The bill is expected to split Mitsotakis's conservative New Democracy party, with dozens of the party's 158 lawmakers likely to oppose it or abstain.
However, the bill is sure to pass with the support of the main opposition leftist Syriza party -- its leader, Stefanos Kasselakis, is gay -- the socialist Pasok party and other smaller parties.
A simple majority in the 300-member parliament vote is needed for the bill to pass.
The Church of Greece -- which has close ties to many government MPs -- has said it is "totally opposed" to the reform, arguing that it "condemns" children to grow up in an "environment of confusion".
Archbishop Ieronymos, the head of the church, slammed the proposed law as part of a bid to impose a "new reality that seeks only to corrupt the homeland's social cohesion".
Some 4,000 people demonstrated in Athens against the measure on Sunday, many of them brandishing religious icons and crucifixes.
"It is said Greece is 30 years behind (the rest of the world). In such cases, thank God it is," the parliament spokesman for the hard-right party Niki said Wednesday during the two-day debate.
Kasselakis, who married his partner in a US ceremony in October, has been subjected to homophobic insults, most recently from a central Greece mayor and an island group governor.

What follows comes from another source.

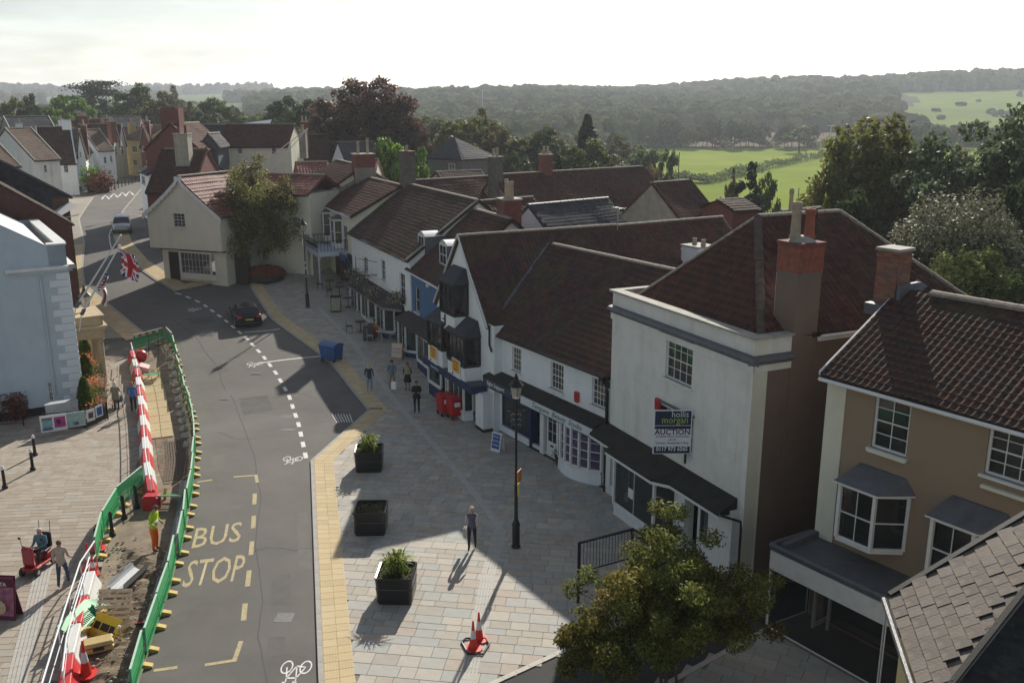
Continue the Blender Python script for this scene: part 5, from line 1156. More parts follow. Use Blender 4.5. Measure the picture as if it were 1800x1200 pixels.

Mitsotakis, who is personally championing the bill, was careful to stress last month that the changes would benefit just "a few children and couples".
The conservative leader, who comfortably won re-election in June, had promised to enact the reform during his second four-year term.
He announced it in January, just days after Kasselakis said Syriza would submit their own proposals for equality in marriage.
- 'Day of joy' -
Greek LGBTQ families, who had maintained a low profile since the reform was unveiled last month, have called for a celebratory gathering in Athens on Thursday.
"This is a day of joy," Rainbow Families Greece, an NGO helping LGBTQ families, said on Facebook.
"We will play with our children, and 'clean off' all the mud we have sustained all these years regarding who we are," the group said.
Same-sex couples will still not be able to use assisted reproduction or a surrogate mother, procedures reserved for single women or heterosexual couples who have trouble conceiving.
Greece had been condemned for anti-gay discrimination by the European Court of Human Rights in 2013, after gay couples were excluded from a 2008 civil uni.
Opinion polls indicate that most Greeks support same-sex marriage but oppose surrogacy.
Under the Greek constitution, single parents, regardless of gender, have been allowed to adopt since 1946 -- but until now the second partner in a same-sex union was left out of the process.
Under the previous Syriza government, Greece in 2015 legalised civil unions for same-sex couples, one of the last countries in the European Union to do so.
That law had resolved property and inheritance issues but made no provision for the adoption of children.